Does Nigeria Have The Highest Number Of Out-Of-School Children In The World?

Debbie Palmer, Head of the Department for International Development (DFID) Nigeria on Thursday, 22 March, 2018 at the Expanded National Economic Summit stated that Nigeria has the highest number of “primary aged children out-of-school in the world”.

The acclaimed girl child rights activist, Malala Yousafai has previously asserted a variation of the claim. In a visit to Nigeria in 2017, she said: “Nigeria has the highest number of out-of-school girls in the world”. Several news agencies and public figures have also reported the claim, with differing figures given to show the extent of the problem.

So, does Nigeria actually have the highest number of out-of-school children in the world? And if it does, by how much?


  1.      Nigeria has the highest number of out-of-school children in the world.


To verify the claim, our team contacted Debbie Palmer, the speaker of the claim who led us to obtainable data from notable statistics-based organizations and the official data institution of Nigeria.


According to the United Nations, out-of-school children are defined as those kids who are yet to be enrolled in any formal education excluding pre-primary education. The age range for out-of-school children is 6-11 years.

It is important to note that each of the children may have had varying degrees of education. Some of them may have attended school in the past (pre-primary education) but dropped out, some will attend school in the future and some will never go to school.
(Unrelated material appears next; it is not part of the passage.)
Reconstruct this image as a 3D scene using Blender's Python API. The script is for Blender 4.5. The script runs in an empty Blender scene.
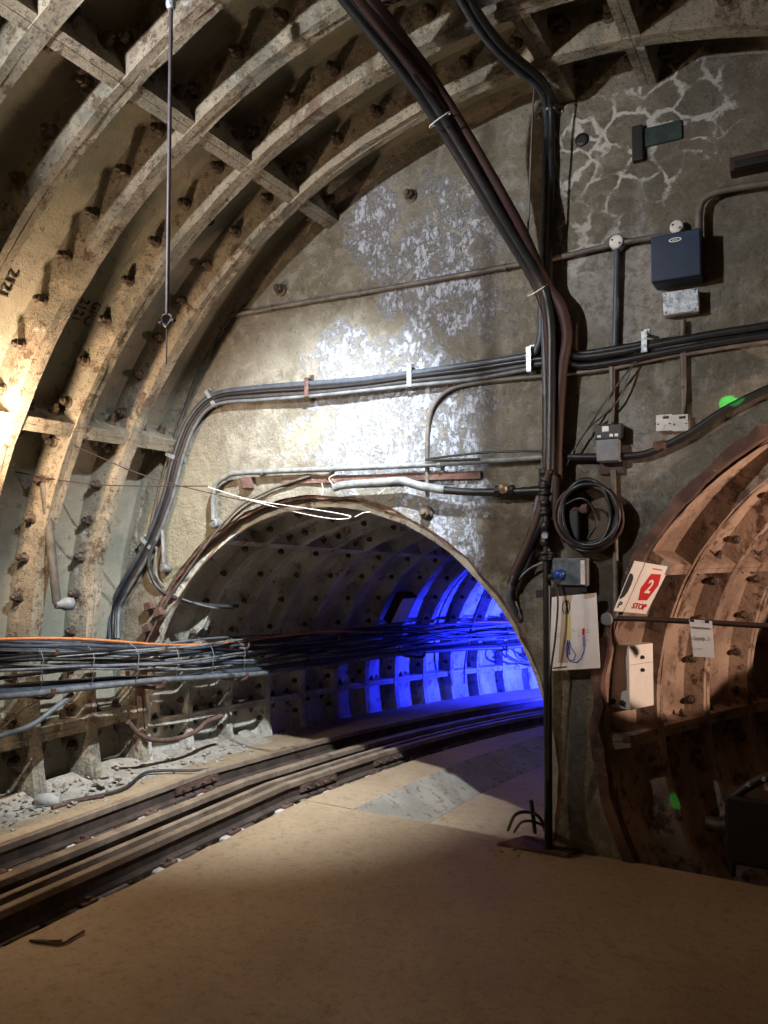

All the officials and activists who have asserted that Nigeria has the highest number of out-of-school children have been linked to have gotten the information from the country brief on the United Nations Children Education Fund (UNICEF) website. When the statement was first made in 2017, the Malala Fund directed AfricaCheck to UNICEF which in turn obtained its figures from the Institute of Statistics of UNESCO (United Nations Educational Scientific and Cultural Organisation); which is the official data agency of the Organisation.

The UNESCO Institute of Statistics (UIS) works closely with countries and partners in order to develop its standards, methodologies and to produce its reports. According to the UIS policy paper which was published in July 2016, 8.7 million Nigerian children were considered out-of-school. This figure which is based on country information obtained in 2014 is periodically revised as new information surfaces on child literacy and access to education.

More explicitly, the report states that there are 61 million out-of-school children in the world. Of the 61 million out-of-school children, 34 million or more than half live in sub-Saharan Africa, due in part to high population growth rates in the region. Southern Asia has the second highest number of out-of-school children with 11 million.

Out-of-school rate by region and age group, 2014
Out-of-school rate by region and age group, 2014

In comparison to other countries within and outside Africa, Nigeria rates the HIGHEST. Nigeria has 8.7 million out-of-school children of primary age, followed by Pakistan (5.6 million), India (2.9 million), Sudan (2.7 million), Ethiopia (2.1 million) and Indonesia (2.0 million). These six countries (including Nigeria) are home to more than one-third of all out-of-school children in the world, according to UIS data.

Countries with large numbers of children out of school for which precise data are unavailable, such as Afghanistan or the Democratic Republic of the Congo, were not presented in the report. However, estimates for these countries are incorporated into the global figures.

Out-of-school children of primary school age in selected countries, 2014 or latest year
Out-of-school children of primary school age in selected countries, 2014 or latest year


The National Bureau of Statistics (NBS) is Nigeria’s official agency for the production and dissemination of statistical data about Nigeria and the coordination of statistical operations across all Federal Ministries, Departments and Agencies (MDAs), State Statistical Agencies (SSAs) and Local Government Councils (LGCs) in the country.

The most recent household survey done in Nigeria in 2016 and published in 2017, the fifth round Multiple Indicator Cluster Survey (MICS5) which was conducted by NBS with the support of the National Primary Health Care Development Agency (NPHCDA), the National Agency for the Control of Aids (NACA) and UNICEF inadvertently confirms the claim.

The survey report shows that a total of 9.1 million children are out-of-school in Nigeria, a figure which is even higher than the figure quoted in the UIS 2016 report. In the NBS survey report, the out-of-school children is defined as the number of out-of-school children of primary school age who are not attending school AND those attending preschool.

This differs from the UN definition which only excludes the children attending preschool. By reviewing the figures to reflect the UN definition, this means that 7.2 million children of primary school age are out-of-school in Nigeria. Even though the figure is smaller than the UIS official report, it is still higher than all other countries in the world.


Though the argument that lack of quality data on Nigeria’s population has adversely affected the figures may not be baseless, the margin between Nigeria and Pakistan (the country with the second largest number of out-of-school children) shows that even a revision of the figures may still keep Nigeria in the lead. Available data from both UNESCO, a credible institution and the official statistical authority of Nigeria show that NIGERIA indeed has the highest number of out-of-school children.